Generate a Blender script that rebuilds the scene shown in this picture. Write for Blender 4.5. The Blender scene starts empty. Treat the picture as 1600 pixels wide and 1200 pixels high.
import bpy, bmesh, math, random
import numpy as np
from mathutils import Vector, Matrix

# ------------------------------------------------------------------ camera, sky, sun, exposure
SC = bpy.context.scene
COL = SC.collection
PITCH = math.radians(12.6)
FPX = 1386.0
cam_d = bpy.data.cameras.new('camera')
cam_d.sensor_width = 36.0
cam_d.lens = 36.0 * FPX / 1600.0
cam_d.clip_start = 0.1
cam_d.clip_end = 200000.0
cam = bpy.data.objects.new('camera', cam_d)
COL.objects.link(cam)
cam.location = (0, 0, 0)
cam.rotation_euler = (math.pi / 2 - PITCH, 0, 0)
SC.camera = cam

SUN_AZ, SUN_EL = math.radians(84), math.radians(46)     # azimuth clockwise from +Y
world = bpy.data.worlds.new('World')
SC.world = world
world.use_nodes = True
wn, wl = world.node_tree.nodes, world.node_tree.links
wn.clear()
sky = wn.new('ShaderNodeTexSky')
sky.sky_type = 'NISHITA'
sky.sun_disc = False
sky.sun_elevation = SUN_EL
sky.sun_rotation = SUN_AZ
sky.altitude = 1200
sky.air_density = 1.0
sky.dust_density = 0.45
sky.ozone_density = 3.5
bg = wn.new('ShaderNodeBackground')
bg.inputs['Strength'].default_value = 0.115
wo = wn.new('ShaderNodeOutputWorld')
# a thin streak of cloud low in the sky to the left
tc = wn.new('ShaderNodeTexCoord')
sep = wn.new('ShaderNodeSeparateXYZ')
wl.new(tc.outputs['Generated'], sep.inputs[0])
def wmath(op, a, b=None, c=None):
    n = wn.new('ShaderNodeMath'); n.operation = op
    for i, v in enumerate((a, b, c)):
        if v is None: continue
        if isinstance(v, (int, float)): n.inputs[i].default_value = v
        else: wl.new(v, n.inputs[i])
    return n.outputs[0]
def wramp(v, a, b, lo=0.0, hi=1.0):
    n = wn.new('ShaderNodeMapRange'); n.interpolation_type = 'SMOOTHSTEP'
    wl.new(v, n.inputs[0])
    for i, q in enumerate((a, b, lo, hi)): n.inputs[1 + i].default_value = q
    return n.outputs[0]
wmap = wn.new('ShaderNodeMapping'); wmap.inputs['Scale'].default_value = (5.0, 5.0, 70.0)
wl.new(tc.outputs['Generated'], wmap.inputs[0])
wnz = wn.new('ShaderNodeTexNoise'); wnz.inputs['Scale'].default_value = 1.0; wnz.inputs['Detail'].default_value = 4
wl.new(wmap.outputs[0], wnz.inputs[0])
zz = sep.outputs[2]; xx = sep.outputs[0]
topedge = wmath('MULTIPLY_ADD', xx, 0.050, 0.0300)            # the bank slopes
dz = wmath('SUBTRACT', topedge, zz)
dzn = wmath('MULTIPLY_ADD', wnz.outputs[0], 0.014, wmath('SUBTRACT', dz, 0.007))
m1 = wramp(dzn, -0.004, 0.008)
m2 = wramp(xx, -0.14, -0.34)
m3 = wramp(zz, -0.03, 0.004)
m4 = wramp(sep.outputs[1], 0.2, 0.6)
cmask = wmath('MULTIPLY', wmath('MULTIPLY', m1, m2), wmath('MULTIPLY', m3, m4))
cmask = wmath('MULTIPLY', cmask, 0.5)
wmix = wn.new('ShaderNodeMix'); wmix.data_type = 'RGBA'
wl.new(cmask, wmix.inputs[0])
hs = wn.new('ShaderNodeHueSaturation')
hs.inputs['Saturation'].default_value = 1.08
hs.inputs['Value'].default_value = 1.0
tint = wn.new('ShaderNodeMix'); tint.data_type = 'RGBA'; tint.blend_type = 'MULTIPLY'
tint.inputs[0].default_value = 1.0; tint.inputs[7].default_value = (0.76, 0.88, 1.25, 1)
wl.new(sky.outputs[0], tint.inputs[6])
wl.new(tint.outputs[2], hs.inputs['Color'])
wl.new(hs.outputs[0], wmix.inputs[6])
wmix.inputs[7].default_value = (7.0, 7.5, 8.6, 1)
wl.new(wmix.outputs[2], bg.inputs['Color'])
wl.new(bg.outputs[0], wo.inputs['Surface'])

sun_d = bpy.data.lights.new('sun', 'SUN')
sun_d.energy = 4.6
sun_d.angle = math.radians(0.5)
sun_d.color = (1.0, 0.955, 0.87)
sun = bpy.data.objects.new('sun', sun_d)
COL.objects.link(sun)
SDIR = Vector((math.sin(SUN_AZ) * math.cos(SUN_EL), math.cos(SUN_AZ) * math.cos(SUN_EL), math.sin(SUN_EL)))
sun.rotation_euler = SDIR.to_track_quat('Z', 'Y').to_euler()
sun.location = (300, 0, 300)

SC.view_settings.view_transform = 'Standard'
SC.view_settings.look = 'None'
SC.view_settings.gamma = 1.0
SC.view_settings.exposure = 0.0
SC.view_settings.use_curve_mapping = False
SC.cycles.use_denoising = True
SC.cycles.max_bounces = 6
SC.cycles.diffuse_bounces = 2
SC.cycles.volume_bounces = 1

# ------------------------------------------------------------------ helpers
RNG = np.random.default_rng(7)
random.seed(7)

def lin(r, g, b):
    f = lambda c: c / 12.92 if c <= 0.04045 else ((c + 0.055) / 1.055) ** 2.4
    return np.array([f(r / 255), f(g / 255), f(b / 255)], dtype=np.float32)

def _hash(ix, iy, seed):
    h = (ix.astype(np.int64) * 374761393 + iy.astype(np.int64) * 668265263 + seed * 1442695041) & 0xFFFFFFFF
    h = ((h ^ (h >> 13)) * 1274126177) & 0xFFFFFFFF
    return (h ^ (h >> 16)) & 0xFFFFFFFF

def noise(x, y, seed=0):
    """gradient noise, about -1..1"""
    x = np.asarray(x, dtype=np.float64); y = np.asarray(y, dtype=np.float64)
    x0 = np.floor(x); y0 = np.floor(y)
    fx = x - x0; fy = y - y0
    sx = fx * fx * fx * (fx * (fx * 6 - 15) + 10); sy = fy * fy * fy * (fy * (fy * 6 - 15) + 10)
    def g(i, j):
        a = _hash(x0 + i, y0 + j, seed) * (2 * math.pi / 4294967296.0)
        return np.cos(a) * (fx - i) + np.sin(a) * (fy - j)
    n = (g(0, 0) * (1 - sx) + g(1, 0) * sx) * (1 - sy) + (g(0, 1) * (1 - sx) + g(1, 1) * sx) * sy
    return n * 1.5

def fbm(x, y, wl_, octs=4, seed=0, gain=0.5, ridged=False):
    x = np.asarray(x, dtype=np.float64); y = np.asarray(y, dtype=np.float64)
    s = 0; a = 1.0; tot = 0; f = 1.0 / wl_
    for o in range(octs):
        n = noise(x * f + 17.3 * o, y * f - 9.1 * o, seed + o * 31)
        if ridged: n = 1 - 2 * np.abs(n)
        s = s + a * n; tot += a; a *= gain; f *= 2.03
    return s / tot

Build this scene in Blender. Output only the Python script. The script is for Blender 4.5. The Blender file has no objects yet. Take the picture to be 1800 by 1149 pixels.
━━━━━━━━━━━━━━━━━━━━
• PROMPT: All records above must be set down exactly, please.

• OUTPUT OF THE EXERCISE:
Generate a Blender script that rebuilds the scene shown in this picture. Write for Blender 4.5. The Blender scene starts empty. Treat the picture as 1600 pixels wide and 1200 pixels high.
import bpy, bmesh, math, random
import numpy as np
from mathutils import Vector, Matrix

# ------------------------------------------------------------------ camera, sky, sun, exposure
SC = bpy.context.scene
COL = SC.collection
PITCH = math.radians(12.6)
FPX = 1386.0
cam_d = bpy.data.cameras.new('camera')
cam_d.sensor_width = 36.0
cam_d.lens = 36.0 * FPX / 1600.0
cam_d.clip_start = 0.1
cam_d.clip_end = 200000.0
cam = bpy.data.objects.new('camera', cam_d)
COL.objects.link(cam)
cam.location = (0, 0, 0)
cam.rotation_euler = (math.pi / 2 - PITCH, 0, 0)
SC.camera = cam

SUN_AZ, SUN_EL = math.radians(84), math.radians(46)     # azimuth clockwise from +Y
world = bpy.data.worlds.new('World')
SC.world = world
world.use_nodes = True
wn, wl = world.node_tree.nodes, world.node_tree.links
wn.clear()
sky = wn.new('ShaderNodeTexSky')
sky.sky_type = 'NISHITA'
sky.sun_disc = False
sky.sun_elevation = SUN_EL
sky.sun_rotation = SUN_AZ
sky.altitude = 1200
sky.air_density = 1.0
sky.dust_density = 0.45
sky.ozone_density = 3.5
bg = wn.new('ShaderNodeBackground')
bg.inputs['Strength'].default_value = 0.115
wo = wn.new('ShaderNodeOutputWorld')
# a thin streak of cloud low in the sky to the left
tc = wn.new('ShaderNodeTexCoord')
sep = wn.new('ShaderNodeSeparateXYZ')
wl.new(tc.outputs['Generated'], sep.inputs[0])
def wmath(op, a, b=None, c=None):
    n = wn.new('ShaderNodeMath'); n.operation = op
    for i, v in enumerate((a, b, c)):
        if v is None: continue
        if isinstance(v, (int, float)): n.inputs[i].default_value = v
        else: wl.new(v, n.inputs[i])
    return n.outputs[0]
def wramp(v, a, b, lo=0.0, hi=1.0):
    n = wn.new('ShaderNodeMapRange'); n.interpolation_type = 'SMOOTHSTEP'
    wl.new(v, n.inputs[0])
    for i, q in enumerate((a, b, lo, hi)): n.inputs[1 + i].default_value = q
    return n.outputs[0]
wmap = wn.new('ShaderNodeMapping'); wmap.inputs['Scale'].default_value = (5.0, 5.0, 70.0)
wl.new(tc.outputs['Generated'], wmap.inputs[0])
wnz = wn.new('ShaderNodeTexNoise'); wnz.inputs['Scale'].default_value = 1.0; wnz.inputs['Detail'].default_value = 4
wl.new(wmap.outputs[0], wnz.inputs[0])
zz = sep.outputs[2]; xx = sep.outputs[0]
topedge = wmath('MULTIPLY_ADD', xx, 0.050, 0.0300)            # the bank slopes
dz = wmath('SUBTRACT', topedge, zz)
dzn = wmath('MULTIPLY_ADD', wnz.outputs[0], 0.014, wmath('SUBTRACT', dz, 0.007))
m1 = wramp(dzn, -0.004, 0.008)
m2 = wramp(xx, -0.14, -0.34)
m3 = wramp(zz, -0.03, 0.004)
m4 = wramp(sep.outputs[1], 0.2, 0.6)
cmask = wmath('MULTIPLY', wmath('MULTIPLY', m1, m2), wmath('MULTIPLY', m3, m4))
cmask = wmath('MULTIPLY', cmask, 0.5)
wmix = wn.new('ShaderNodeMix'); wmix.data_type = 'RGBA'
wl.new(cmask, wmix.inputs[0])
hs = wn.new('ShaderNodeHueSaturation')
hs.inputs['Saturation'].default_value = 1.08
hs.inputs['Value'].default_value = 1.0
tint = wn.new('ShaderNodeMix'); tint.data_type = 'RGBA'; tint.blend_type = 'MULTIPLY'
tint.inputs[0].default_value = 1.0; tint.inputs[7].default_value = (0.76, 0.88, 1.25, 1)
wl.new(sky.outputs[0], tint.inputs[6])
wl.new(tint.outputs[2], hs.inputs['Color'])
wl.new(hs.outputs[0], wmix.inputs[6])
wmix.inputs[7].default_value = (7.0, 7.5, 8.6, 1)
wl.new(wmix.outputs[2], bg.inputs['Color'])
wl.new(bg.outputs[0], wo.inputs['Surface'])

sun_d = bpy.data.lights.new('sun', 'SUN')
sun_d.energy = 4.6
sun_d.angle = math.radians(0.5)
sun_d.color = (1.0, 0.955, 0.87)
sun = bpy.data.objects.new('sun', sun_d)
COL.objects.link(sun)
SDIR = Vector((math.sin(SUN_AZ) * math.cos(SUN_EL), math.cos(SUN_AZ) * math.cos(SUN_EL), math.sin(SUN_EL)))
sun.rotation_euler = SDIR.to_track_quat('Z', 'Y').to_euler()
sun.location = (300, 0, 300)

SC.view_settings.view_transform = 'Standard'
SC.view_settings.look = 'None'
SC.view_settings.gamma = 1.0
SC.view_settings.exposure = 0.0
SC.view_settings.use_curve_mapping = False
SC.cycles.use_denoising = True
SC.cycles.max_bounces = 6
SC.cycles.diffuse_bounces = 2
SC.cycles.volume_bounces = 1

# ------------------------------------------------------------------ helpers
RNG = np.random.default_rng(7)
random.seed(7)

def lin(r, g, b):
    f = lambda c: c / 12.92 if c <= 0.04045 else ((c + 0.055) / 1.055) ** 2.4
    return np.array([f(r / 255), f(g / 255), f(b / 255)], dtype=np.float32)

def _hash(ix, iy, seed):
    h = (ix.astype(np.int64) * 374761393 + iy.astype(np.int64) * 668265263 + seed * 1442695041) & 0xFFFFFFFF
    h = ((h ^ (h >> 13)) * 1274126177) & 0xFFFFFFFF
    return (h ^ (h >> 16)) & 0xFFFFFFFF

def noise(x, y, seed=0):
    """gradient noise, about -1..1"""
    x = np.asarray(x, dtype=np.float64); y = np.asarray(y, dtype=np.float64)
    x0 = np.floor(x); y0 = np.floor(y)
    fx = x - x0; fy = y - y0
    sx = fx * fx * fx * (fx * (fx * 6 - 15) + 10); sy = fy * fy * fy * (fy * (fy * 6 - 15) + 10)
    def g(i, j):
        a = _hash(x0 + i, y0 + j, seed) * (2 * math.pi / 4294967296.0)
        return np.cos(a) * (fx - i) + np.sin(a) * (fy - j)
    n = (g(0, 0) * (1 - sx) + g(1, 0) * sx) * (1 - sy) + (g(0, 1) * (1 - sx) + g(1, 1) * sx) * sy
    return n * 1.5

def fbm(x, y, wl_, octs=4, seed=0, gain=0.5, ridged=False):
    x = np.asarray(x, dtype=np.float64); y = np.asarray(y, dtype=np.float64)
    s = 0; a = 1.0; tot = 0; f = 1.0 / wl_
    for o in range(octs):
        n = noise(x * f + 17.3 * o, y * f - 9.1 * o, seed + o * 31)
        if ridged: n = 1 - 2 * np.abs(n)
        s = s + a * n; tot += a; a *= gain; f *= 2.03
    return s / tot

Build this scene in Blender. Output only the Python script. The script is for Blender 4.5. The Blender file has no objects yet. Take the picture to be 1800 by 1149 pixels.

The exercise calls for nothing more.